Automatic Equation and Inequation evaluation.
monarch_dodra
monarchdodra at gmail.com
Sat Jun 15 05:36:25 PDT 2013
On Saturday, 15 June 2013 at 11:44:03 UTC, Carlos wrote:
> On Saturday, 15 June 2013 at 08:46:13 UTC, John Colvin wrote:
>> On Saturday, 15 June 2013 at 02:05:00 UTC, Carlos wrote:
>>> I'm interested in this kind of functionalities; Does D have
>>> something on this ?
>>>
>>> I thought about something like a "eval" function that would
>>> use
>>> specified algorithms.
>>> something likes this
>>>
>>> import std.stdio, std.math, std.eval;
>>>
>>> void main()
>>> {
>>> eval(Real; a+b^^x+c=56){
>>> algor.brute(&result);
>>> }
>>> writeln("Positive value is : ", result);
>>> }
>>
>> It's not clear what that would do from your example.
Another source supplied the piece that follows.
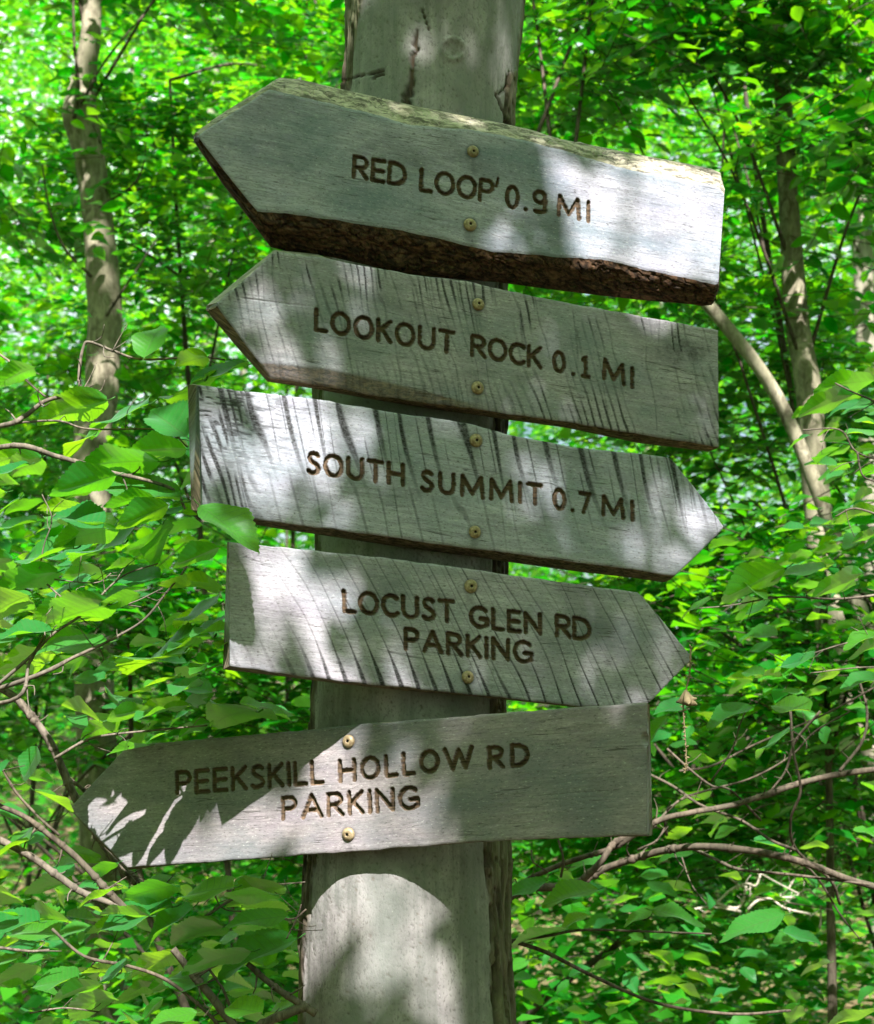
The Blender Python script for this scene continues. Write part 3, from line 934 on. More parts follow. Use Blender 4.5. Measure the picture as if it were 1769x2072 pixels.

I presume
>> a, b and c are defined somewhere and eval solves for x?
>
> algor.brute does the work. IF you know that algorithm you would
> know what it does.
> Another question would be if this way of coding makes sense to
> you.
>
> This is what the "eval" function does ( in theory ), It takes
> The words : Real, Rational, Irrational or R, Q , Q' and from
> there is defined which numerical group is going to be used for
> the evaluation. Then it identifies the operators and variables
> and defines the equation in a format like a text format with a
> end file character in the end so equations can be as long as
> you want. After that between {algor.(name)} in name you call
> the algorithm you want to use for the evaluation there can be
> predefined algorithm with D but maybe you can define your own
> algorithms.
>
> What do you think does this makes sense or would you implement
> it other way ?
D provides no such thing. AFAIK, there is nothing in Phobos
provided that does it either.
It should be doable, where the second argument is a string.
Something like:
auto eq = Equation(Real, "a+b^^x+c=56");
auto result = Equation.brute();
I think it would quite a specialized numerical library though, so
I don't think it would find its way into the standard library.
I'm not sure any such D Library exists. You'll either have to
port an existing library, or link with a C/C++ existing library.